▶ [Stated task]:
Please, without the pictures, retype exactly the lines from the start of the material through the line that holds "def rgb(r, g, b): return".
Exercise material start
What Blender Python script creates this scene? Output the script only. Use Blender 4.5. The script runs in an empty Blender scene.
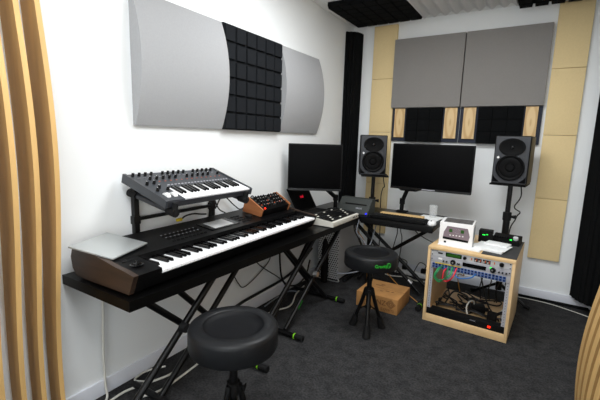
import bpy, bmesh, math, random
from mathutils import Vector, Matrix, Euler
random.seed(7)
sc = bpy.context.scene
COL = sc.collection
PI = math.pi

# ------------------------------------------------------------------ materials
def lin(c):
    c = c / 255.0
    return c / 12.92 if c <= 0.04045 else ((c + 0.055) / 1.055) ** 2.4
def rgb(r, g, b): return (lin(r), lin(g), lin(b), 1.0)

def mat(name, c, rough=0.5, metal=0.0, var=0.0, scale=8.0, stretch=(1, 1, 1), bump=0.0, bscale=60.0, emit=None, estr=0.0, spec=0.5, c2=None, trans=0.0, coat=0.0):
    m = bpy.data.materials.new(name); m.use_nodes = True
    nt = m.node_tree; bs = nt.nodes['Principled BSDF']
    bs.inputs['Base Color'].default_value = rgb(*c)
    bs.inputs['Roughness'].default_value = rough
    bs.inputs['Metallic'].default_value = metal
    bs.inputs['Specular IOR Level'].default_value = spec
    bs.inputs['Transmission Weight'].default_value = trans
    bs.inputs['Coat Weight'].default_value = coat
    if emit:
        bs.inputs['Emission Color'].default_value = rgb(*emit)
        bs.inputs['Emission Strength'].default_value = estr
    if var > 0 or c2 or bump > 0:
        tc = nt.nodes.new('ShaderNodeTexCoord'); mp = nt.nodes.new('ShaderNodeMapping')
        mp.inputs['Scale'].default_value = stretch
        nt.links.new(tc.outputs['Object'], mp.inputs['Vector'])
    if var > 0 or c2:
        nz = nt.nodes.new('ShaderNodeTexNoise'); nz.inputs['Scale'].default_value = scale
        nz.inputs['Detail'].default_value = 6
        nt.links.new(mp.outputs['Vector'], nz.inputs['Vector'])
        rp = nt.nodes.new('ShaderNodeValToRGB')
        rp.color_ramp.elements[0].position = 0.3; rp.color_ramp.elements[1].position = 0.7
        if c2 is None:
            lo = tuple(max(0, v * (1 - var)) for v in c); hi = tuple(min(255, v * (1 + var)) for v in c)
        else: lo, hi = c, c2
        rp.color_ramp.elements[0].color = rgb(*lo); rp.color_ramp.elements[1].color = rgb(*hi)
        nt.links.new(nz.outputs['Fac'], rp.inputs['Fac'])
        nt.links.new(rp.outputs['Color'], bs.inputs['Base Color'])
    if bump > 0:
        nb = nt.nodes.new('ShaderNodeTexNoise'); nb.inputs['Scale'].default_value = bscale
        nb.inputs['Detail'].default_value = 4
        nt.links.new(mp.outputs['Vector'], nb.inputs['Vector'])
        bp = nt.nodes.new('ShaderNodeBump'); bp.inputs['Strength'].default_value = bump
        bp.inputs['Distance'].default_value = 0.004
        nt.links.new(nb.outputs['Fac'], bp.inputs['Height'])
        nt.links.new(bp.outputs['Normal'], bs.inputs['Normal'])
    return m

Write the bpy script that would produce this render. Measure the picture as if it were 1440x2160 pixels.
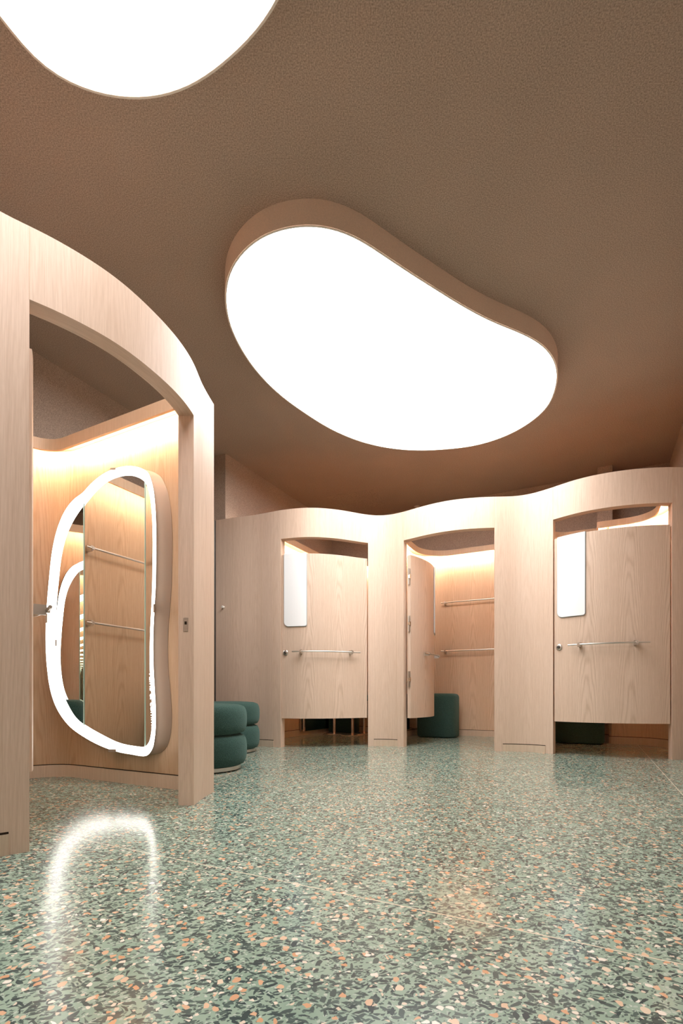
import bpy, bmesh, math, random
from mathutils import Vector, Matrix

# ------------------------------------------------------------------ clear
for o in list(bpy.data.objects):
    bpy.data.objects.remove(o, do_unlink=True)
SC = bpy.context.scene
COL = SC.collection
random.seed(4)

# ------------------------------------------------------------------ camera
F = 1033.0            # focal length in pixels of the 1440 x 2160 frame
HX, HY = 720.0, 1465.0
CAM = 0.5             # lens height
U = 0.5               # plan unit (camera heights -> metres)
cam = bpy.data.cameras.new('camera')
cam.sensor_fit = 'VERTICAL'
cam.sensor_height = 36.0
cam.sensor_width = 24.0
cam.lens = F / 2160.0 * 36.0
cam.shift_y = (HY - 1080.0) / 2160.0
cam.clip_start = 0.02
camo = bpy.data.objects.new('camera', cam)
COL.objects.link(camo)
camo.location = (0, 0, CAM)
camo.rotation_euler = (math.pi / 2, 0, 0)
SC.camera = camo

# ------------------------------------------------------------------ light levels
LAMP = 10.2            # radiance of the big ceiling diffusers
COVE = 95.0           # radiance of the warm cove strips
RING = 6.8            # radiance of the mirror light rings
SC.view_settings.view_transform = 'Standard'
SC.view_settings.look = 'None'
SC.view_settings.gamma = 1.0
SC.view_settings.exposure = 0.0
SC.view_settings.use_curve_mapping = False
w = bpy.data.worlds.new('world')
SC.world = w
w.use_nodes = True
w.node_tree.nodes['Background'].inputs[0].default_value = (1, .95, .9, 1)
w.node_tree.nodes['Background'].inputs[1].default_value = 0.05
SC.cycles.caustics_reflective = False
SC.cycles.max_bounces = 24
SC.cycles.diffuse_bounces = 6
SC.cycles.glossy_bounces = 22

# ------------------------------------------------------------------ coordinates
SN, CS = math.sin(math.radians(27.13)), math.cos(math.radians(27.13))

def DS(d, s):
    """building axes (d: away from the lens, s: to the right), plan units -> metres"""
    return Vector(((SN * d + CS * s) * U, (CS * d - SN * s) * U))

def ray(px):
    return (px - HX) / F

def on_d(px, d):
    r = ray(px)
    t = d / (r * SN + CS)
    return r * t * U, t * U

def at_z(px, py, z):
    Y = (z - CAM) * F / (HY - py)
    return Vector((ray(px) * Y, Y, z))

# ------------------------------------------------------------------ materials
MATS = {}

def new_mat(name):
    m = bpy.data.materials.new(name)
    m.use_nodes = True
    nt = m.node_tree
    return m, nt, nt.nodes['Principled BSDF']

def N(nt, typ, **kw):
    n = nt.nodes.new(typ)
    for k, v in kw.items():
        setattr(n, k, v)
    return n

def L(nt, a, b):
    nt.links.new(a, b)

def mth(nt, op, a, b=None, c=None, clamp=False):
    n = N(nt, 'ShaderNodeMath', operation=op, use_clamp=clamp)
    for i, v in enumerate((a, b, c)):
        if v is None:
            continue
        if isinstance(v, (int, float)):
            n.inputs[i].default_value = v
        else:
            L(nt, v, n.inputs[i])
    return n.outputs[0]

def ramp(nt, fac, stops):
    r = N(nt, 'ShaderNodeValToRGB')
    els = r.color_ramp.elements
    while len(els) < len(stops):
        els.new(0.5)
    for e, (p, c) in zip(els, stops):
        e.position = p
        e.color = (*c, 1) if len(c) == 3 else c
    L(nt, fac, r.inputs[0])
    return r.outputs[0]

def mix(nt, fac, a, b, mode='MIX'):
    n = N(nt, 'ShaderNodeMix', data_type='RGBA', blend_type=mode)
    for sock, v in ((n.inputs[0], fac), (n.inputs[6], a), (n.inputs[7], b)):
        if isinstance(v, (int, float)):
            sock.default_value = v
        elif isinstance(v, tuple):
            sock.default_value = (*v, 1)
        else:
            L(nt, v, sock)
    return n.outputs[2]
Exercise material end
▶ [Answer to the problem]:
What Blender Python script creates this scene? Output the script only. Use Blender 4.5. The script runs in an empty Blender scene.
import bpy, bmesh, math, random
from mathutils import Vector, Matrix, Euler
random.seed(7)
sc = bpy.context.scene
COL = sc.collection
PI = math.pi

# ------------------------------------------------------------------ materials
def lin(c):
    c = c / 255.0
    return c / 12.92 if c <= 0.04045 else ((c + 0.055) / 1.055) ** 2.4
def rgb(r, g, b): return (lin(r), lin(g), lin(b), 1.0)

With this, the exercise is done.